迫害されていくユダヤ人、どんどん勢力を増していくハーケンクロイツ、ナチスの一党。
ナチスを批判するようなこと、態度をとればそれだけで引き立てられていって処刑される。
ナチスにあらずば人にあらず、まさにそんなことが物語内でこれでもかと示される。
主人公がごく普通の家庭に生まれた民間人の少女なので、普通の人がどうなっていくかが分かりやすい。

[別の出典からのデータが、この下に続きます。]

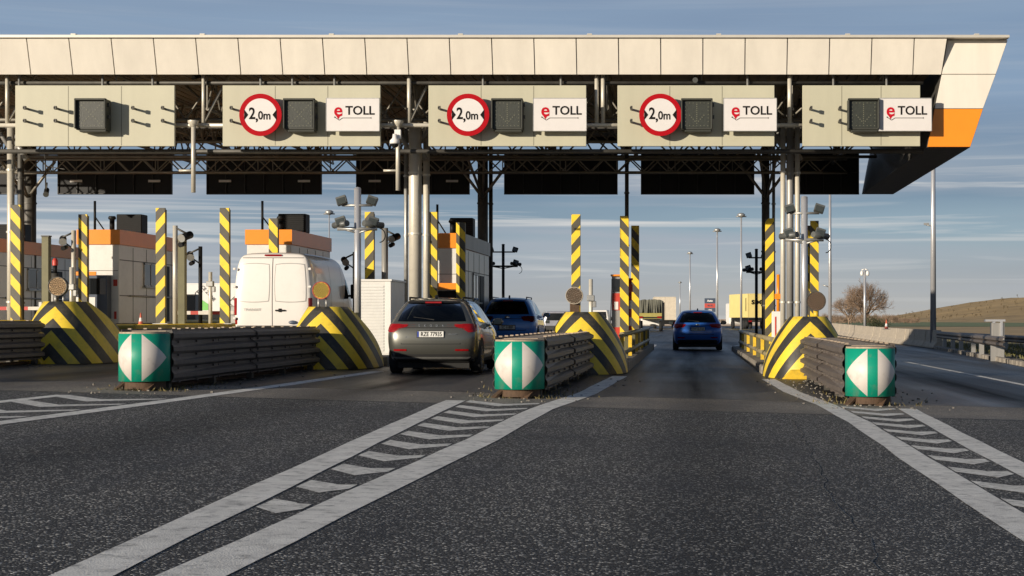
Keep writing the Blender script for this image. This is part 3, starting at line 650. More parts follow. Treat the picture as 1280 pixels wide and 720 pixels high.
def cushion(xn, xf, y0, y1, lab, drum=True):
    g = gz(xn); t = thing('crash_cushion', lab, 'crash cushion', (xn, y0, g), 0, 'steel crash cushions ahead of the buffers')
    if drum:
        b = MB(); n = 48; R_ = .36
        for k in range(n):
            pass
        arc = [R(-112)+R(224)*i/n for i in range(n+1)]
        vs = [(math.sin(a_)*R_, -math.cos(a_)*R_, z) for z in (.13, .82) for a_ in arc]
        b.add(vs, [(i, i+1, n+1+i+1, n+1+i) for i in range(n)], 0, True); dr = b.build('drum', M_drum, t)
        md = dr.modifiers.new('solid', 'SOLIDIFY'); md.thickness = .012
        b = MB(); vs = [(math.sin(a_)*(R_-.01), -math.cos(a_)*(R_-.01), .80) for a_ in arc]+[(math.sin(a_)*(R_-.01), -math.cos(a_)*(R_-.01), .845) for a_ in arc]
        b.add(vs, [list(range(n+1)), list(range(n+1, 2*n+2))]+[(i, i+1, n+2+i, n+1+i) for i in range(n)]); b.build('drum_lid', M_drumtop, t)
        b = MB(); b.lathe([(.3, .02), (.3, .13)], 20); b.bar((-.22, -.12, .13), (-.36, -.22, .0), .12, .03); b.bar((.2, -.12, .13), (.1, -.3, .0), .12, .03); b.build('foot', M_rust, t)
    Ln = y1-y0; dx = (xf-xn); pr = wprof(); bays = 4
    for sx in (-1, 1):
        for k in range(bays):
            b = MB(); ya = .1+(Ln-.1)*k/bays-(.25 if k else 0); yb = .1+(Ln-.1)*(k+1)/bays
            off = .35+.012*k*0+(.02 if k % 2 == 0 else -.006)
            vs = []
            for j, yy in enumerate((ya, yb)):
                o_ = off + (.035 if j == 0 and k else 0)*0
                for d_, z in pr: vs.append((dx*yy/Ln+sx*(o_+d_*(1 if not (j == 0 and k == 0) else .35)), yy, z+.0))
            n = len(pr); b.add(vs, [(i, i+1, n+i+1, n+i) for i in range(n-1)])
            for k2 in range(4):
                for fr in (.12, .5, .88):
                    yy = ya+(yb-ya)*fr; b.box((dx*yy/Ln+sx*(off+.012), yy, .10+.78*(k2+.0)/4+.01+(.0)), (.035, .06, .03))
            o = b.build('rail_panel', M_rail, t); md = o.modifiers.new('solid', 'SOLIDIFY'); md.thickness = .006
    for k in range(bays+1):
        yy = .25+(Ln-.35)*k/bays; b = MB(); x = dx*yy/Ln
        b.bb(x-.34, x+.34, yy-.04, yy+.04, .12, .86); b.bb(x-.3, x-.2, yy-.06, yy+.06, 0, .12); b.bb(x+.2, x+.3, yy-.06, yy+.06, 0, .12); b.build('diaphragm', M_steel, t)
    b = MB(); b.bar((0, .1, .03), (dx, Ln, .03), .22, .05); b.build('ground_beam', M_rust, t)
    b = MB(); b.bar((0, .2, .855), (dx, Ln-.1, .855), .5, .01); 
    for i in range(26):
        yy = .3+(Ln-.5)*i/26; b.box((dx*yy/Ln+(.31 if i % 2 else -.31), yy, .885), (.05, .05, .02))
    b.build('top_cover', M_drumtop, t); return t
cushion(-13.55, -13.55, 23.5, 34.2, 'dark crash cushion cut off by the left picture edge', drum=True)
cushion(-7.95, -7.95, 24.5, 34.2, 'long crash cushion with green and white drum at the left, in front of the van')
cushion(-2.47, -2.38, 24.4, 34.2, 'crash cushion with green and white drum in the middle, right of the grey car')
cushion(2.62, 2.68, 24.4, 34.2, 'crash cushion with green and white drum on the right, its left rail sunlit')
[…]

幼い少女から少しずつ成長し、成長につれて状況は酷くなっていくのが読んでいて辛いとさえ思わせる。
とにかく、容赦ない迫害だ。
ミステリーとしての部分も、トリック云々というのではなく、なぜそうなったのか。
なぜ、そういう行動をとったのか。
人間の心理を描いたミステリーだと思った。
少女だけだと重苦しくなってしまいそうなところだが、旅の相棒となるカフカが道化的な部分あり、そこで少し明るくなる。
この組み合わせにしたのは良かった。
もちろん、このカフカにだって色々な過去はあるわけだが。
濃厚な歴史小説。
読み終えた感想はコレですね。
殺人の謎を追いかけるわけだが、終戦後のドタバタしている中で、なぜ一人の男の死をおいかけるのか。
もちろん、その理由も示されはするのだが、ちょっと個人的に納得感が低かった。
でも、そうせざるをえなかったのかのかなぁ、とも思った。